Jauan Jennings, Darrell Taylor, Riley Lovingood, Brandon Kennedy, Marquez Callaway, Dominick Wood-Anderson, Nigel Warrior, and Daniel Bituli have all been the main starters at their respective positions when healthy, and almost all of those players have made some of the biggest impacts on Tennessee’s roster this season.
Jennings leads the team in every major statistical category as a receiver, and he’s in or around the top five of every major statistical category for a receiver in the SEC. Marquez Callaway leads the entire SEC in yards per catch and has been the most dynamic jump-ball receiver in quite some time for Tennessee. Daniel Bituli leads the team in tackles despite missing the first two games of the season, and Darrell Taylor leads the team in sacks. Nigel Warrior has turned in easily his best year as a Vol in his career, leading the team in interceptions and trailing only Bituli in total tackles. Brandon Kennedy has been a full-time starter at center and was the SEC Offensive Lineman of the Week after his performance in UT’s 41-21 win over South Carolina.
Lovingood and Wood-Anderson may not have the same statistical achievements as the previously mentioned seniors, but they’ve been important nonetheless. Lovingood has been Tennessee’s primary long snapper and has earned praise from Jeremy Pruitt time and time again, and Wood-Anderson has tied his career-high in catches (17) and has a new career-high in receiving yards (221).
But the impact Tennessee’s seniors have had this season goes beyond the stat sheet.
Aside from Jennings — who has been lauded by fans as a leader since the 2018 season — the Vols’ small class of seniors were often criticized for seeming to lack a lot of leadership qualities. Most believed Tennessee wouldn’t have wilted down the stretch last season if they had better leaders, and they wouldn’t have started off this season so disastrously if not for the same.
Since then, though, UT’s upperclassmen have stepped up and provided that much-needed leadership to a large group of younger Vols on the team.
Jennings, Bituli, Warrior, and Taylor have all been praised for their leadership at one point or anything this season, as has Kennedy (and though he’s not a senior, junior offensive lineman Trey Smith has been an effective leader, too). This group helped galvanize Tennessee’s roster and guided them though a near-disastrous start.
On the field, Tennessee’s seniors have been some of the most consistent contributors and biggest play-makers this season, and they’ve been some of the biggest reasons why the Vols have gone from 1-4 to suddenly winners of four-straight games and five of their last six contests.

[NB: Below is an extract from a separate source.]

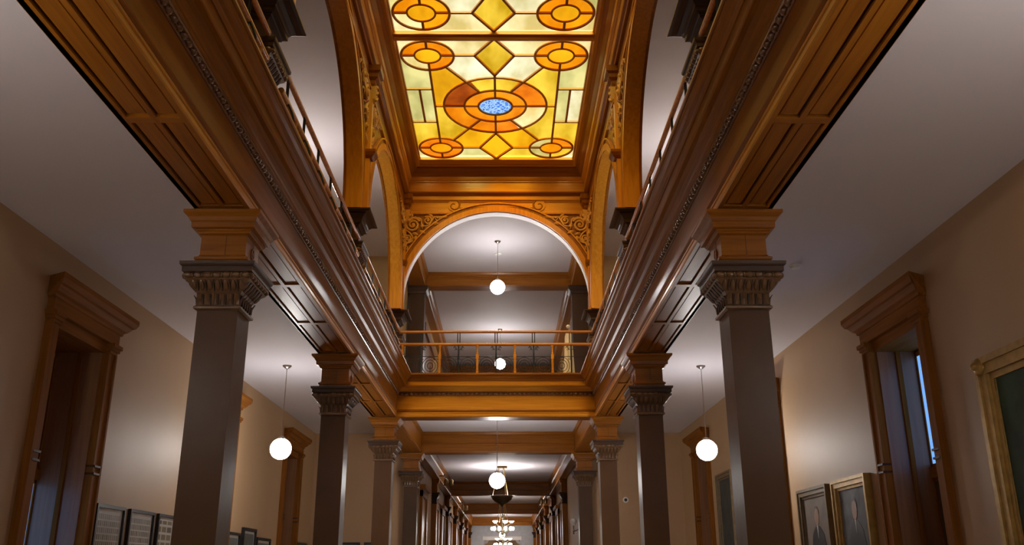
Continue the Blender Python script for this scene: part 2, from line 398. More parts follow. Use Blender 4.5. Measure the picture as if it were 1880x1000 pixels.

Jennings has put together phenomenal performances time and time again both as a wide receiver and wildcat quarterback, Callaway has brought down seemingly impossible catches on multiple occasions, Daniel Bituli has been a tackling machine and helped make the pivotal stop at the goal line against Kentucky in the fourth quarter, Darrell Taylor has been disruptive in important games with five of his seven sacks coming against SEC teams, Brandon Kennedy has been a consistent presence in the interior of the Vols’ offensive line, and Nigel Warrior has shown a massive amount of growth throughout the season with his ability to make open-field tackles and pick off passes.
The legacy Tennessee’s seniors will leave behind will be a somewhat complicated one. The fourth and fifth-year players on UT’s roster all joined Tennessee when things looked like they were rolling along, and an SEC East title or two seemed likely during their UT careers.
Instead, these seniors have gone through one of the most tumultuous times in Tennessee football history.
That’s all in the past, though. Jeremy Pruitt is big on saying that past teams don’t define his current squad, and his seniors have taken that to heart. They haven’t let their past failures or the failures of past teams get in the way of turning things around.
Tennessee’s small group of seniors could’ve quit after falling to 1-3 then to 1-4. They could’ve said, “Well, I only have a few more months of this, let’s just get it over with.” Instead, they saw those last couple months as an opportunity to change the narrative not only around themselves, but around their team and the Tennessee football program.
Other players — and Tennessee’s coaches — have been pivotal in the Vols’ reversal of fortune this season. But none have made quite the same impact as UT’s seniors. And that’s how they should be remembered.